KEY POINTS:
Three cheers this week for ....
1. Hone Harawira (and Syd Jackson)
Harawira devoted his speech in yesterday's general debate in Parliament to his hero Syd Jackson who died last week.
His was the most recent among an outpouring of grief and tributes to him within Maoridom. The most intense was that of his nephew Willie Jackson on his Eye to Eye show on TV One last Saturday.
Willie lambasted the mainstream media for having virtually ignored the passing of his uncle and the importance of his influence in the modern Maori renaissance. Willie was right.
That was reinforced by the hour-long Marae special on Syd that followed his show, hosted by Shane Taurima (is TVNZ really mad enough to axe his excellent weekly interviews?) and featuring an insightful and sensitive interview with the dying Syd by his nephew Potaka Maipi.
I never knew Syd Jackson but he was such a given in the Maori political landscape that it is impossible not feel a sense a loss. I know many people who worked with him in the former Clerical Workers Union and who adored him.
"Gentle but staunch," is how he is described. Hone Harawira's tribute yesterday and the Marae special demonstrated how he influenced the lives of many Maori radicals in the 70s and 80s who in turn completely shifted the centre of gravity in Maori expectations, actions and achievements. A man with a real legacy.
2. Sir Geoffrey Palmer
Law Commission President and former Prime Minister Sir Geoffrey and two other constitutional experts, Alison Quentin-Baxter and Helen Aikman, this week issued a press statement to say what load of drivel the latest opinion from Fiji's Human Rights Commissioner Shaista Shameem is.

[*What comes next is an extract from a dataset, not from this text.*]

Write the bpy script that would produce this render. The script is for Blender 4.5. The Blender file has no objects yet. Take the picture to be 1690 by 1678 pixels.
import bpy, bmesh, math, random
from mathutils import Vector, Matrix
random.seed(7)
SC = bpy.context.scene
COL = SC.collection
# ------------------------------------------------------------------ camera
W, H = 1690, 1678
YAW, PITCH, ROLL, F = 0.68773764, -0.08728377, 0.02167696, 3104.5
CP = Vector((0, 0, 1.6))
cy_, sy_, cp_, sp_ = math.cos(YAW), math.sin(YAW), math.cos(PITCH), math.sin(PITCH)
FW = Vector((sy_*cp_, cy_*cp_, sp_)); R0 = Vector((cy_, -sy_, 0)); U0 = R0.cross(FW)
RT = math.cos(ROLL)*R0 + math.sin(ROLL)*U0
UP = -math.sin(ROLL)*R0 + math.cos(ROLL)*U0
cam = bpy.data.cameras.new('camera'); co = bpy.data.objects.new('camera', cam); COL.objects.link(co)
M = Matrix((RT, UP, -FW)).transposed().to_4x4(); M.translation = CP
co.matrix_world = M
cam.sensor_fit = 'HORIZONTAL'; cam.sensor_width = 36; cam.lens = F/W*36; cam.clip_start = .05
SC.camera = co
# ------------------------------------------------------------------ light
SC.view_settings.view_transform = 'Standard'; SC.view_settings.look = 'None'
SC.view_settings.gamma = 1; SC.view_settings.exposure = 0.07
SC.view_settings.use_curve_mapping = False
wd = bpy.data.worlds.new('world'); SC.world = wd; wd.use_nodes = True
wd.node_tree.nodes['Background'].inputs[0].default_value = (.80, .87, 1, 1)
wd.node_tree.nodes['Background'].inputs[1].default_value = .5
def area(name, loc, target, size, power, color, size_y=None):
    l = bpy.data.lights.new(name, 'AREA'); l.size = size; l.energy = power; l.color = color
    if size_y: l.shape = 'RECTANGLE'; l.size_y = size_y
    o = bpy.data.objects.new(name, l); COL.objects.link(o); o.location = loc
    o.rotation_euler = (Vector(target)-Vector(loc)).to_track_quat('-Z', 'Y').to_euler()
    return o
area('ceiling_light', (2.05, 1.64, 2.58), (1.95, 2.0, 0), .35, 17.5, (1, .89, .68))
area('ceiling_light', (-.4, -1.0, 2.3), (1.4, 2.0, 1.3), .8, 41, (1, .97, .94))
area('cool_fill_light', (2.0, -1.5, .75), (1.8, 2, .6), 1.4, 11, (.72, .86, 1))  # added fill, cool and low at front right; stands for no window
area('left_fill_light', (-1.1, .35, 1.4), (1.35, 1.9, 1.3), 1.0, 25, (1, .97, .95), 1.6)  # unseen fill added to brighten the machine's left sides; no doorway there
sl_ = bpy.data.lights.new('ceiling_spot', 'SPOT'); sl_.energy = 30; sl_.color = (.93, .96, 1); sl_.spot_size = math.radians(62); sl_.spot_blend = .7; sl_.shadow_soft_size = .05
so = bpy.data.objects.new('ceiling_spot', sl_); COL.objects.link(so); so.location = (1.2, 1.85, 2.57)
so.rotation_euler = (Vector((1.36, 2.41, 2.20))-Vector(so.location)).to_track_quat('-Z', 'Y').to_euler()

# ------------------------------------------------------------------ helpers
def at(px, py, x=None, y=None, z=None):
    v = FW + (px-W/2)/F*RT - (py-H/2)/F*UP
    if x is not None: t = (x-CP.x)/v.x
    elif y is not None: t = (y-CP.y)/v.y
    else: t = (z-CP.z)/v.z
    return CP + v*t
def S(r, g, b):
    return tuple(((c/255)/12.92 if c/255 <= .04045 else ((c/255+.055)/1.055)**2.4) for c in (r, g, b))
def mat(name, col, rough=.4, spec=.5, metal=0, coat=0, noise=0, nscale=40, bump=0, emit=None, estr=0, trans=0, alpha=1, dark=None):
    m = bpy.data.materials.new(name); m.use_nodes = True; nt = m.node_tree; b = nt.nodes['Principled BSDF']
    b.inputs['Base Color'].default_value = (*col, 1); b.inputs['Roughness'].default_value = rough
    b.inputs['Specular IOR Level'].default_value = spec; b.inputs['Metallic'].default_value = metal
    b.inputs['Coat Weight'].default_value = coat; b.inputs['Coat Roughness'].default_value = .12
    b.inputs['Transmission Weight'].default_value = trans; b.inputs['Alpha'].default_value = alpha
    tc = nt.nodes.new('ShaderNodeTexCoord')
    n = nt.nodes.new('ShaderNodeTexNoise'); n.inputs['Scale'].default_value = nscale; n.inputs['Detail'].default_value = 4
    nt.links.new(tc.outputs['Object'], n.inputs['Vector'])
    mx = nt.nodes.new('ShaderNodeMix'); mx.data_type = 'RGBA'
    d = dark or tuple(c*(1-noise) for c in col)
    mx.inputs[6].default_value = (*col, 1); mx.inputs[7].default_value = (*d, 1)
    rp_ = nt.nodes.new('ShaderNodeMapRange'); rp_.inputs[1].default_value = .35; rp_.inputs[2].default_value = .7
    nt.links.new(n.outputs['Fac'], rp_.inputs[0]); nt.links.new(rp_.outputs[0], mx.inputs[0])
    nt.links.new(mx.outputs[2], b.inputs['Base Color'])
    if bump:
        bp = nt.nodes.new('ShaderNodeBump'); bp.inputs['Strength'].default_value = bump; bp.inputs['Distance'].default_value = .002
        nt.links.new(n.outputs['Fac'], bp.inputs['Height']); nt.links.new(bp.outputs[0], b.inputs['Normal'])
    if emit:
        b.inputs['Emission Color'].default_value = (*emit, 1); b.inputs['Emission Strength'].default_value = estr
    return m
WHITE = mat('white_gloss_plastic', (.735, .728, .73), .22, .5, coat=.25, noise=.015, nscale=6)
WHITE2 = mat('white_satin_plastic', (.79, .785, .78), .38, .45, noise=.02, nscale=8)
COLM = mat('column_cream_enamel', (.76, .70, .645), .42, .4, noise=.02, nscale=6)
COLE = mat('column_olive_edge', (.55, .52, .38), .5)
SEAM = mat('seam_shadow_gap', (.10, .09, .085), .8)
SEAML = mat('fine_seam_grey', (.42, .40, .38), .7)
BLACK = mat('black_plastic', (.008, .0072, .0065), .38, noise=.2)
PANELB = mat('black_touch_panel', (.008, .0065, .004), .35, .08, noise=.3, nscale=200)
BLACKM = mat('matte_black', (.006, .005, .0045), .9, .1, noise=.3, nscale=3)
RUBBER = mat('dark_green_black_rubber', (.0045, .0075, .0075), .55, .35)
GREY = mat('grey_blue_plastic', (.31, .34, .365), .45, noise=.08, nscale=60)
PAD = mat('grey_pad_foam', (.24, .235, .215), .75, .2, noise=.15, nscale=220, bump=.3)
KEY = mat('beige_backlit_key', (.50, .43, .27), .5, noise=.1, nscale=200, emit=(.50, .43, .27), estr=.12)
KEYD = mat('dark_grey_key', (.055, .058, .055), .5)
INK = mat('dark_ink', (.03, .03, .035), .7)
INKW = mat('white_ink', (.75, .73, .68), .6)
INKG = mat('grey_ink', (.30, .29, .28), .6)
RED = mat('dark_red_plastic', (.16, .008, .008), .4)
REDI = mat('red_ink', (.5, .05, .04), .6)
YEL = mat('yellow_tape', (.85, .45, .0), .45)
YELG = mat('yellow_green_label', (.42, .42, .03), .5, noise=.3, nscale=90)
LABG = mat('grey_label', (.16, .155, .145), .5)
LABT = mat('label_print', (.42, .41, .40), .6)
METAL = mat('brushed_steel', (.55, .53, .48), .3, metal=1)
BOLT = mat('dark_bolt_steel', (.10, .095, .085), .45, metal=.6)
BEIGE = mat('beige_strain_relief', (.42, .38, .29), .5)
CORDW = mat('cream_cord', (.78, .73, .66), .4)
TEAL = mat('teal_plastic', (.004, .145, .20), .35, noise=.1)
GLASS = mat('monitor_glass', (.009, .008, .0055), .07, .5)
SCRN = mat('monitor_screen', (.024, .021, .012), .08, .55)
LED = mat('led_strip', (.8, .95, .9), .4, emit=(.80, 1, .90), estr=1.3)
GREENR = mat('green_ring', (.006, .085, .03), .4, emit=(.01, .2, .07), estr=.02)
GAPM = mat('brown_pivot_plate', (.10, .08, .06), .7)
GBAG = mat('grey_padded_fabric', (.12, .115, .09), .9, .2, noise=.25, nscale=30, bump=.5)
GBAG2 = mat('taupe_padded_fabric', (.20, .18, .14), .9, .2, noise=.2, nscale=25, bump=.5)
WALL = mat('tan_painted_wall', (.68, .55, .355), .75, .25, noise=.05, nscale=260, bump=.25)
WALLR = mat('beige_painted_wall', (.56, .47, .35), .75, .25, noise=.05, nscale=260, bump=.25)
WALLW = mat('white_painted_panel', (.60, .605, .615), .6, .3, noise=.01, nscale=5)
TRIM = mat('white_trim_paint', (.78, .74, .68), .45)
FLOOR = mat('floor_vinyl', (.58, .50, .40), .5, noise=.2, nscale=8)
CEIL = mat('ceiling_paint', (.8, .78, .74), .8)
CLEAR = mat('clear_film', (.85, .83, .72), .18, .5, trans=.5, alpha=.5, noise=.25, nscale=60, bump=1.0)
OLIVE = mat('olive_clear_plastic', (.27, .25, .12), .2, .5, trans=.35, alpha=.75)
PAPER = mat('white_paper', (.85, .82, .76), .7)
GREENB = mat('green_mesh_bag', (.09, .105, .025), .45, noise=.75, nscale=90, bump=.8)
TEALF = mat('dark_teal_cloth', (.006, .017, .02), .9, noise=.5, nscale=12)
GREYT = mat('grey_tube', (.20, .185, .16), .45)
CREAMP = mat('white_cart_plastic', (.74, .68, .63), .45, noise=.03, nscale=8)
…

Shameem told the UN High Commission for Human Rights in a report last month that the December military coup was perfectly legal because it was sanctioned by presidential prerogative.
It expands on a report in January by the same Shaista - who is understood to be a close friend of self-appointed Prime Minister Commander Bainimarama.
Palmer and associates politely say they are concerned the report may be taken seriously in some quarters.
"It does not deserve to be. Not only is the reasoning flawed, but the opinion is is conflict with the Constitution of Fiji..."
I prefer the language of a former newspaper colleague and now a leading Suva lawyer Richard Naidu who said after her January report: "Somewhere in her academic career, Ms Shaista apparently picked up a law degree. Her latest effort illustrates the dangers of allowing academic sociology types to study serious subjects like law."
The so-called Human Rights Commission did not have much to day when Naidu was interrogated by the military shortly after calling the military regime illegal.
Shortly before martial law was reinstated in Fiji last week, the last remaining judges on the Court of Appeal resigned led by New Zealand's former chief justice Sir Thomas Eichelbaum, due to apparent neglect from their boss.